Generally speaking, there's no body more risible on the New York Times than David "Bobo" Brooks. A neocon and a movement conservative, he's hitched himself to every bad cause the Bush Administration ever went for, and continued to go for these causes long after his heart was clearly no longer in it. He also goes in for a sort of pop-sociology that's easy to make fun of, and Lord Knows, we've had our fun with it.
But to my great surprise, he gets the Obama Administration right today in a column called Vince Lombardi Politics. The money quote is:
But the new approach comes with its own shortcomings. To understand them, we have to distinguish between two types of pragmatism. There is legislative pragmatism — writing bills that can pass. Then there is policy pragmatism — creating programs that work. These two pragmatisms are in tension, and in their current frame of mind, Democrats often put the former before the latter.
Damned if Bobo isn't right about this. More on the flip.

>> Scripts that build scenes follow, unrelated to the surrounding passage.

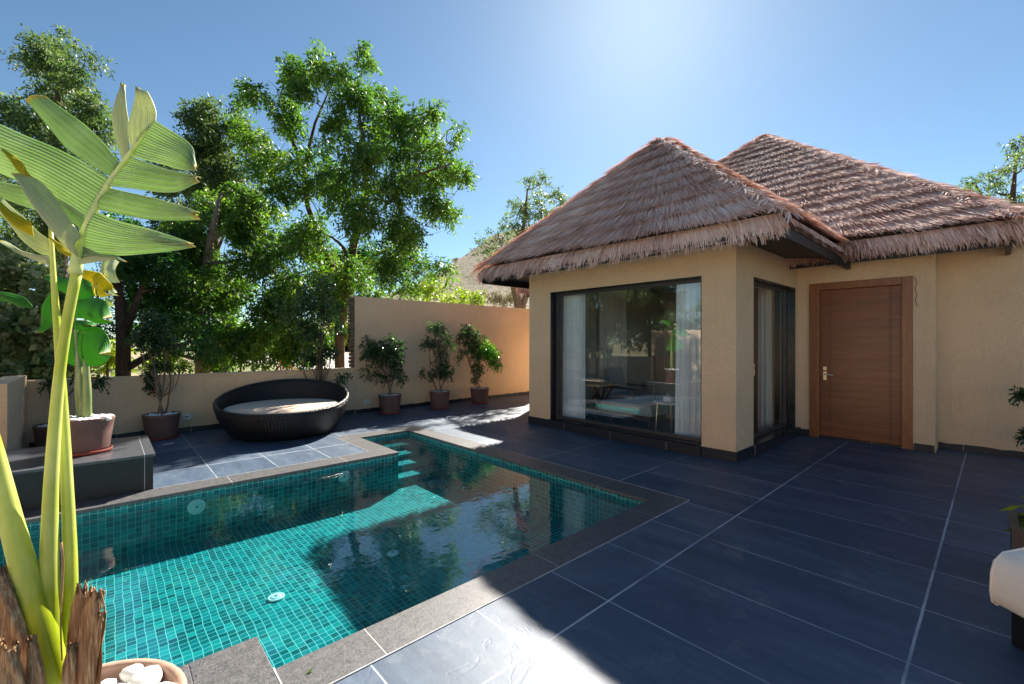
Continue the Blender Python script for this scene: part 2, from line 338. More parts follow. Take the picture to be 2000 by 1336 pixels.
class MB:
    def __init__(s): s.v = []; s.f = []; s.mi = []
    def add(s, vs, fs, mi=0):
        b = len(s.v); s.v += [tuple(float(c) for c in v) for v in vs]; s.f += [tuple(i+b for i in f) for f in fs]; s.mi += [mi]*len(fs); return s
    def box(s, x0, x1, y0, y1, z0, z1, mi=0):
        v = [(x, y, z) for z in (z0, z1) for y in (y0, y1) for x in (x0, x1)]
        return s.add(v, [(0, 2, 3, 1), (4, 5, 7, 6), (0, 1, 5, 4), (2, 6, 7, 3), (0, 4, 6, 2), (1, 3, 7, 5)], mi)
    def rect(s, x0, x1, y0, y1, z):
        return s.add([(x0, y0, z), (x1, y0, z), (x1, y1, z), (x0, y1, z)], [(0, 1, 2, 3)])
    def tube(s, pts, rad, seg=8, cap=True, mi=0, ell=None):
        pts = [Vector(tuple(float(c) for c in p)) for p in pts]; n = len(pts)
        if not hasattr(rad, '__len__'): rad = [rad]*n
        ref = Vector((.31, .17, .93)); vs = []
        for i, p in enumerate(pts):
            t = (pts[min(i+1, n-1)]-pts[max(i-1, 0)]).normalized()
            if i == 0:
                a = t.cross(ref if abs(t.dot(ref)) < .9 else Vector((1, 0, 0))).normalized()
            else: a = (a-t*a.dot(t)).normalized()
            b = t.cross(a)
            for k in range(seg):
                th = 2*math.pi*k/seg; vs.append(p+(a*math.cos(th)+b*math.sin(th)*(ell or 1))*rad[i])
        fs = [(i*seg+k, i*seg+(k+1) % seg, (i+1)*seg+(k+1) % seg, (i+1)*seg+k) for i in range(n-1) for k in range(seg)]
        if cap: fs += [tuple(range(seg-1, -1, -1)), tuple((n-1)*seg+k for k in range(seg))]
        return s.add(vs, fs, mi)
    def lathe(s, c, prof, seg=40, mi=0, fn=None):
        vs = []
        for i, (r, z) in enumerate(prof):
            for k in range(seg):
                th = 2*math.pi*k/seg; rr, zz = (r, z) if fn is None else fn(r, z, th, i)
                vs.append((c[0]+rr*math.cos(th), c[1]+rr*math.sin(th), c[2]+zz))
        fs = [(i*seg+k, i*seg+(k+1) % seg, (i+1)*seg+(k+1) % seg, (i+1)*seg+k) for i in range(len(prof)-1) for k in range(seg)]
        if prof[0][0] > 0: fs.append(tuple(range(seg-1, -1, -1)))
        if prof[-1][0] > 0: fs.append(tuple((len(prof)-1)*seg+k for k in range(seg)))
        return s.add(vs, fs, mi)
    def blob(s, c, r, rot=0, n=2, jit=.08, mi=0):
        bm = bmesh.new(); bmesh.ops.create_icosphere(bm, subdivisions=n, radius=1); vs = []
        for v in bm.verts:
            q = v.co*(1+jit*math.sin(v.co.x*5+c[0]*31)+jit*math.sin(v.co.y*4+c[1]*27+1)); x, y, z = q.x*r[0], q.y*r[1], q.z*r[2]
            vs.append((c[0]+x*math.cos(rot)-y*math.sin(rot), c[1]+x*math.sin(rot)+y*math.cos(rot), c[2]+z))
        fs = [tuple(v.index for v in f.verts) for f in bm.faces]; bm.free(); return s.add(vs, fs, mi)
    def build(s, name, mat, parent=None, smooth=False, bevel=0):
        me = bpy.data.meshes.new(name); me.from_pydata(s.v, [], s.f); me.polygons.foreach_set('material_index', s.mi); me.update()
        o = link(name, me, mat, parent, smooth)
        if bevel:
            b = o.modifiers.new('bevel', 'BEVEL'); b.width = bevel; b.segments = 2; b.limit_method = 'ANGLE'
        return o
def npmesh(name, V, Q, mat, parent=None, tint=None, smooth=False, edge=None, uvtint_domain='FACE'):
    me = bpy.data.meshes.new(name); V = np.ascontiguousarray(V, dtype=np.float32); Q = np.ascontiguousarray(Q, dtype=np.int32)
    if parent is not None: V = V-np.array(origin(parent), dtype=np.float32)
    k = Q.shape[1]
    me.vertices.add(len(V)); me.vertices.foreach_set('co', V.ravel()); me.loops.add(Q.size); me.loops.foreach_set('vertex_index', Q.ravel())
    me.polygons.add(len(Q)); me.polygons.foreach_set('loop_start', np.arange(0, Q.size, k, dtype=np.int32)); me.polygons.foreach_set('loop_total', np.full(len(Q), k, dtype=np.int32))
    if smooth: me.polygons.foreach_set('use_smooth', np.ones(len(Q), dtype=bool))
    me.update(calc_edges=True)
    if tint is not None:
        a = me.attributes.new('tint', 'FLOAT', uvtint_domain); a.data.foreach_set('value', np.ascontiguousarray(tint, dtype=np.float32))
    if edge is not None:
        a = me.attributes.new('edge', 'FLOAT', 'POINT'); a.data.foreach_set('value', np.ascontiguousarray(edge, dtype=np.float32))
    me.materials.append(mat); o = bpy.data.objects.new(name, me); COL.objects.link(o)
    if parent is not None: o.parent = parent
    return o

# ------------------------------------------------------------------ ground, terrace, pool
X0, X1, Y0, Y1 = -4.2, 18., -7., 9.0
m = MB()
for r in ((-900, X0, -900, 900), (X1, 900, -900, 900), (X0, X1, -900, Y0), (X0, X1, Y1, 900)): m.rect(*r, -.06)
tag(m.build('ground', MT['ground']), kind='structure')
m = MB(); m.rect(8, 200, 22, 60, -.045)
pth = NT('pale_gravel'); pth.done(pth.bsdf(pth.mix(pth.noise(pth.pos, 4, 5), (.48, .42, .36), (.66, .60, .54)), .95))
tag(m.build('gravel_path', pth.m), kind='structure')
m = MB()   # deck around the pool
for r in ((X0, .55, 1.905-.0, 2.17),): pass
WX0 = -3.0
for r in ((X0, X1, Y0, 1.905), (X0, WX0, 1.905, Y1), (WX0, .275, 1.905, 2.17), (3.95, X1, 1.905, Y1), (2.57, 3.95, 6.81, Y1), (WX0, 2.57, 5.60, Y1)): m.rect(*r, 0)
tag(m.build('terrace_deck', MT['slate']), kind='structure')
m = MB()
def cop(x0, x1, y0, y1): m.box(x0, x1, y0, y1, -.03, .0025)
cop(.55, 3.95, 1.905, 2.16); cop(.275, .55, 1.905, 2.46); cop(WX0, .275, 2.17, 2.46)
cop(3.665, 3.95, 2.16, 6.81); cop(2.57, 3.665, 6.53, 6.81); cop(2.57, 2.85, 5.60, 6.53); cop(WX0, 2.85, 5.32, 5.60)
tag(m.build('pool_coping', MT['coping'], bevel=.004), kind='structure')
m = MB()
def gl_(x0, x1, y0, y1): m.box(x0, x1, y0, y1, -.02, .0045)
gl_(.28, 3.955, 1.899, 1.907); gl_(.272, .280, 1.907, 2.165); gl_(3.948, 3.956, 1.907, 6.815); gl_(2.565, 3.948, 6.807, 6.815); gl_(2.565, 2.573, 5.607, 6.807); gl_(.36, 2.565, 5.599, 5.607); gl_(WX0, .28, 2.164, 2.172); gl_(.546, .553, 1.907, 2.17)
tag(m.build('grout_line', simple('cement_grout', (.34, .345, .36), .9, .25, 14, .5)), kind='structure')
ZF = -.50
m = MB()
def wallq(a, b, z0=ZF, z1=-.03):
    m.add([(a[0], a[1], z0), (b[0], b[1], z0), (b[0], b[1], z1), (a[0], a[1], z1)], [(0, 1, 2, 3)])
o_ = .006
wallq((3.665+o_, 2.16-o_), (3.665+o_, 6.53+o_)); wallq((3.665+o_, 6.53+o_), (2.85-o_, 6.53+o_)); wallq((2.85-o_, 6.53+o_), (2.85-o_, 5.32+o_))
wallq((2.85-o_, 5.32+o_), (WX0, 5.32+o_)); wallq((WX0, 5.32+o_), (WX0, 2.46-o_)); wallq((WX0, 2.46-o_), (.55-o_, 2.46-o_))
wallq((.55-o_, 2.46-o_), (.55-o_, 2.16-o_)); wallq((.55-o_, 2.16-o_), (3.665+o_, 2.16-o_))
m.rect(WX0, 3.67, 2.15, 5.325, ZF); m.rect(2.84, 3.67, 5.325, 6.535, ZF)
for k, (ya, z) in enumerate(((6.24, -.15), (5.97, -.225), (5.70, -.30), (5.43, -.385))):   # steps going down into the pool
    yb = 6.532 if k == 0 else (6.24, 5.97, 5.70)[k-1]; pz = ZF if k == 3 else (-.225, -.30, -.385)[k]
    m.rect(2.848, 3.668, ya, yb, z); m.add([(2.848, ya, pz), (3.668, ya, pz), (3.668, ya, z), (2.848, ya, z)], [(0, 1, 2, 3)])
bas = m.build('pool_basin', MT['mosaic'])
bm = bmesh.new(); bm.from_mesh(bas.data); bm.normal_update()
cc = Vector((1.5, 3.8, 0))
for f in bm.faces:
    c = f.calc_center_median()
    if abs(f.normal.z) > .5:
        if f.normal.z < 0: f.normal_flip()
bm.to_mesh(bas.data); bm.free()
tag(bas, kind='structure')
m = MB(); m.rect(WX0, 3.672, 2.15, 5.327, -.062); m.rect(2.842, 3.672, 5.327, 6.537, -.062)
tag(m.build('pool_water', MT['water']), kind='structure')
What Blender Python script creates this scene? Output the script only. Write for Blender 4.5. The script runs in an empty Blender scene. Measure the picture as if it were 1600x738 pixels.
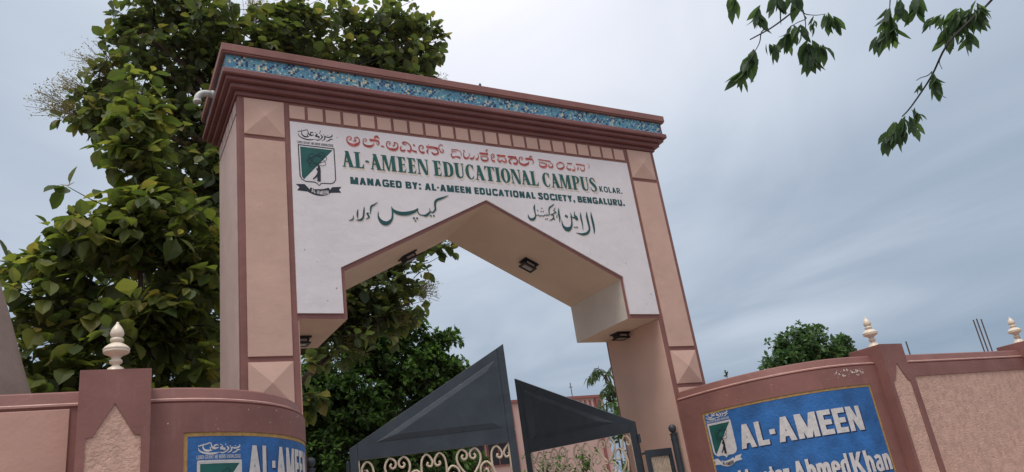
import bpy, bmesh, math, random
from math import radians, pi, sin, cos, sqrt
from mathutils import Vector, Matrix
random.seed(7)
SC = bpy.context.scene
COL = SC.collection
Z0 = 1.486          # solved heights are relative to the eye line; the ground is 1.6 m under the lens

# ------------------------------------------------------------------ camera
cd = bpy.data.cameras.new('camera'); cam = bpy.data.objects.new('camera', cd); COL.objects.link(cam)
SC.camera = cam
CAM = Vector((-4.48, -7.902, 0.114 + Z0))
yaw, pit, rol = 0.546, 0.357, -0.149
fw = Vector((sin(yaw)*cos(pit), cos(yaw)*cos(pit), sin(pit)))
rt = Vector((cos(yaw), -sin(yaw), 0)); up = rt.cross(fw)
R_ = cos(rol)*rt + sin(rol)*up; U_ = -sin(rol)*rt + cos(rol)*up
m = Matrix((R_, U_, -fw)).transposed().to_4x4(); m.translation = CAM
cam.matrix_world = m
cd.sensor_fit = 'HORIZONTAL'; cd.sensor_width = 36; cd.lens = 1172.147/1600*36
cd.clip_start = 0.05; cd.clip_end = 3000

# ------------------------------------------------------------------ light: overcast afternoon, sun veiled high up on the camera's left
SUN_EL, SUN_AZ = 66, -125          # azimuth measured clockwise from +Y
W = bpy.data.worlds.new('World'); SC.world = W; W.use_nodes = True
nt = W.node_tree; nt.nodes.clear()
def N(t, **k):
    n = nt.nodes.new(t)
    for a, b in k.items(): setattr(n, a, b)
    return n
def LK(a, b): nt.links.new(a, b)
out = N('ShaderNodeOutputWorld')
sky = N('ShaderNodeTexSky', sky_type='NISHITA', sun_disc=False, sun_elevation=radians(SUN_EL), sun_rotation=radians(SUN_AZ), air_density=1.4, dust_density=3.0, ozone_density=1.5)
bg1 = N('ShaderNodeBackground'); bg1.inputs[1].default_value = 0.08; LK(sky.outputs[0], bg1.inputs[0])
tc = N('ShaderNodeTexCoord')
sep = N('ShaderNodeSeparateXYZ'); LK(tc.outputs['Generated'], sep.inputs[0])
def math_(op, a, b=None, c=None, clamp=False):
    n = N('ShaderNodeMath', operation=op, use_clamp=clamp)
    for i, v in enumerate((a, b, c)):
        if v is None: continue
        if isinstance(v, (int, float)): n.inputs[i].default_value = v
        else: LK(v, n.inputs[i])
    return n.outputs[0]
zc = math_('MAXIMUM', sep.outputs[2], 0.0)
den = math_('ADD', zc, 0.16)
px = math_('DIVIDE', sep.outputs[0], den); py = math_('DIVIDE', sep.outputs[1], den)
comb = N('ShaderNodeCombineXYZ'); LK(px, comb.inputs[0]); LK(py, comb.inputs[1])
SAZ = radians(-14)      # the cloud bands run toward this bearing
along_ = math_('ADD', math_('MULTIPLY', px, sin(SAZ)), math_('MULTIPLY', py, cos(SAZ)))
across = math_('SUBTRACT', math_('MULTIPLY', px, cos(SAZ)), math_('MULTIPLY', py, sin(SAZ)))
mp = N('ShaderNodeCombineXYZ'); LK(math_('MULTIPLY', along_, 0.95), mp.inputs[0]); LK(math_('MULTIPLY', across, 1.25), mp.inputs[1])
nz = N('ShaderNodeTexNoise'); nz.inputs['Scale'].default_value = 0.95; nz.inputs['Detail'].default_value = 6; nz.inputs['Roughness'].default_value = 0.5; nz.inputs['Distortion'].default_value = 0.9; LK(mp.outputs[0], nz.inputs['Vector'])
nz2 = N('ShaderNodeTexNoise'); nz2.inputs['Scale'].default_value = 0.45; nz2.inputs['Detail'].default_value = 3; LK(comb.outputs[0], nz2.inputs['Vector'])
sund = Vector((sin(radians(SUN_AZ))*cos(radians(SUN_EL)), cos(radians(SUN_AZ))*cos(radians(SUN_EL)), sin(radians(SUN_EL))))
dot = N('ShaderNodeVectorMath', operation='DOT_PRODUCT'); dot.inputs[1].default_value = sund; LK(tc.outputs['Generated'], dot.inputs[0])
dd = math_('MAXIMUM', dot.outputs['Value'], 0.0)
glow = math_('POWER', dd, 5.0)
thin = N('ShaderNodeVectorMath', operation='DOT_PRODUCT'); thin.inputs[1].default_value = (sin(radians(34))*cos(radians(42)), cos(radians(34))*cos(radians(42)), sin(radians(42))); LK(tc.outputs['Generated'], thin.inputs[0])
thin_ = math_('POWER', math_('MAXIMUM', thin.outputs['Value'], 0.0), 14.0)      # a thin bright part of the cloud deck above the arch
elev = math_('POWER', zc, 0.9)
streak = math_('SUBTRACT', nz.outputs[0], 0.5)
big = math_('SUBTRACT', nz2.outputs[0], 0.5)
t = math_('ADD', math_('MULTIPLY', elev, 0.50), math_('MULTIPLY', glow, 0.30))
t = math_('ADD', t, math_('MULTIPLY', thin_, 0.26))
t = math_('ADD', t, math_('MULTIPLY', streak, 0.38)); t = math_('ADD', t, math_('MULTIPLY', big, 0.55))
ramp = N('ShaderNodeValToRGB'); LK(t, ramp.inputs[0])
cr = ramp.color_ramp
cr.elements[0].position = 0.0; cr.elements[0].color = (0.235, 0.305, 0.400, 1)
cr.elements[1].position = 1.0; cr.elements[1].color = (1.75, 1.72, 1.72, 1)
for p_, c_ in ((0.15, (0.320, 0.385, 0.475, 1)), (0.32, (0.535, 0.59, 0.675, 1)), (0.50, (0.79, 0.80, 0.86, 1)), (0.62, (1.0, 1.0, 1.03, 1))):
    e = cr.elements.new(p_); e.color = c_
bg2 = N('ShaderNodeBackground'); bg2.inputs[1].default_value = 1.0; LK(ramp.outputs[0], bg2.inputs[0])
mx = N('ShaderNodeMixShader'); mx.inputs[0].default_value = 0.93
LK(bg1.outputs[0], mx.inputs[1]); LK(bg2.outputs[0], mx.inputs[2]); LK(mx.outputs[0], out.inputs[0])
sl = bpy.data.lights.new('sun', 'SUN'); sl.energy = 1.3; sl.angle = radians(20); sl.color = (1, 0.95, 0.88)
so = bpy.data.objects.new('sun', sl); COL.objects.link(so); so.rotation_euler = (-sund).to_track_quat('-Z', 'Y').to_euler()
so.location = (0, 0, 40)
SC.view_settings.view_transform = 'Standard'; SC.view_settings.look = 'None'; SC.view_settings.exposure = 0.33; SC.view_settings.gamma = 1
SC.view_settings.use_curve_mapping = False
SC.render.engine = 'CYCLES'

# ------------------------------------------------------------------ materials
def mat(name, col, rough=0.7, var=0.12, scale=6.0, bump=0.0, bscale=60.0, metal=0.0, dirt=0.0, trans=0.0, dirtcol=(0.12, 0.09, 0.075), streaks=0.0, spec=0.4, rnd=0.0):
    M = bpy.data.materials.new(name); M.use_nodes = True
    t = M.node_tree; b = t.nodes['Principled BSDF']
    b.inputs['Roughness'].default_value = rough; b.inputs['Metallic'].default_value = metal
    b.inputs['Specular IOR Level'].default_value = spec
    tcn = t.nodes.new('ShaderNodeTexCoord')
    geo = t.nodes.new('ShaderNodeNewGeometry')
    n1 = t.nodes.new('ShaderNodeTexNoise'); n1.inputs['Scale'].default_value = scale; n1.inputs['Detail'].default_value = 6
    t.links.new(geo.outputs['Position'], n1.inputs['Vector'])
    mr = t.nodes.new('ShaderNodeMapRange'); mr.inputs[1].default_value = 0.3; mr.inputs[2].default_value = 0.7
    mr.inputs[3].default_value = 1-var; mr.inputs[4].default_value = 1+var
    t.links.new(n1.outputs[0], mr.inputs[0])
    mul = t.nodes.new('ShaderNodeMix'); mul.data_type = 'RGBA'; mul.blend_type = 'MULTIPLY'; mul.inputs[0].default_value = 1
    mul.inputs[6].default_value = (*col, 1); t.links.new(mr.outputs[0], mul.inputs[7])
    last = mul.outputs[2]
    if rnd:
        oi = t.nodes.new('ShaderNodeObjectInfo'); r2 = t.nodes.new('ShaderNodeMapRange'); r2.inputs[3].default_value = 1-rnd; r2.inputs[4].default_value = 1+rnd
        t.links.new(oi.outputs['Random'], r2.inputs[0])
        m2 = t.nodes.new('ShaderNodeMix'); m2.data_type = 'RGBA'; m2.blend_type = 'MULTIPLY'; m2.inputs[0].default_value = 1
        t.links.new(last, m2.inputs[6]); t.links.new(r2.outputs[0], m2.inputs[7]); last = m2.outputs[2]
    if dirt or streaks:
        n2 = t.nodes.new('ShaderNodeTexNoise'); n2.inputs['Scale'].default_value = 14; n2.inputs['Detail'].default_value = 8; n2.inputs['Roughness'].default_value = .7
        mpn = t.nodes.new('ShaderNodeMapping'); mpn.inputs['Scale'].default_value = (1, 1, 0.16 if streaks else 1)
        t.links.new(geo.outputs['Position'], mpn.inputs[0]); t.links.new(mpn.outputs[0], n2.inputs['Vector'])
        r3 = t.nodes.new('ShaderNodeMapRange'); r3.inputs[1].default_value = 0.56; r3.inputs[2].default_value = 0.78
        r3.inputs[3].default_value = 0; r3.inputs[4].default_value = max(dirt, streaks); t.links.new(n2.outputs[0], r3.inputs[0])
        m3 = t.nodes.new('ShaderNodeMix'); m3.data_type = 'RGBA'; t.links.new(r3.outputs[0], m3.inputs[0]); t.links.new(last, m3.inputs[6]); m3.inputs[7].default_value = (*dirtcol, 1)
        last = m3.outputs[2]
    t.links.new(last, b.inputs['Base Color'])
    if bump:
        n4 = t.nodes.new('ShaderNodeTexNoise'); n4.inputs['Scale'].default_value = bscale; n4.inputs['Detail'].default_value = 5; n4.inputs['Roughness'].default_value = .6
        t.links.new(geo.outputs['Position'], n4.inputs['Vector'])
        bp = t.nodes.new('ShaderNodeBump'); bp.inputs['Strength'].default_value = 1.0; bp.inputs['Distance'].default_value = bump
        t.links.new(n4.outputs[0], bp.inputs['Height'])
        n5 = t.nodes.new('ShaderNodeTexNoise'); n5.inputs['Scale'].default_value = 4.5; n5.inputs['Detail'].default_value = 3; t.links.new(geo.outputs['Position'], n5.inputs['Vector'])
        b2 = t.nodes.new('ShaderNodeBump'); b2.inputs['Strength'].default_value = 1.0; b2.inputs['Distance'].default_value = 0.009
        t.links.new(n5.outputs[0], b2.inputs['Height']); t.links.new(bp.outputs[0], b2.inputs['Normal']); t.links.new(b2.outputs[0], b.inputs['Normal'])
    return M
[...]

I hate to admit that Bobo is right about anything. But after watching the way the Administration handled the stimulus bill, and the watered down climate bill that just cleared the house, it's hard for me as a progressive to differ with Brooks when he writes
On cap and trade, the House chairmen took a relatively clean though politically difficult idea — auctioning off pollution permits — and they transformed it into a morass of corporate giveaways that make the stimulus bill look parsimonious. Permits would now be given to well-connected companies. Utilities and agribusiness would be rolling in government-generated profits. Thousands of goodies were thrown into the 1,201-page bill to win votes.
The bill passed the House, but would it actually reduce emissions? It’s impossible to know.
Most of us likely would not agree with Brooks as to what a good bill would have looked like, but it's hard to disagree with his point here. They passed something, certainly. But will it do any good except for the various people that were bought off? Who the hell knows. Brooks doesn't. And neither do I.
What he says about health care I'll leave you to read on your own. As someone who has spent a good deal of his waking time over the last couple of weeks trying to goad my excuse for a senator (Feinstein) to do right by health care reform, I have to say I share some of Brook's pessimism about how Obama is going about the public's business.
Passing bills is great. But passing bills that won't help the public is a recipe for increasing public cynicism. And will be political malpractice to boot.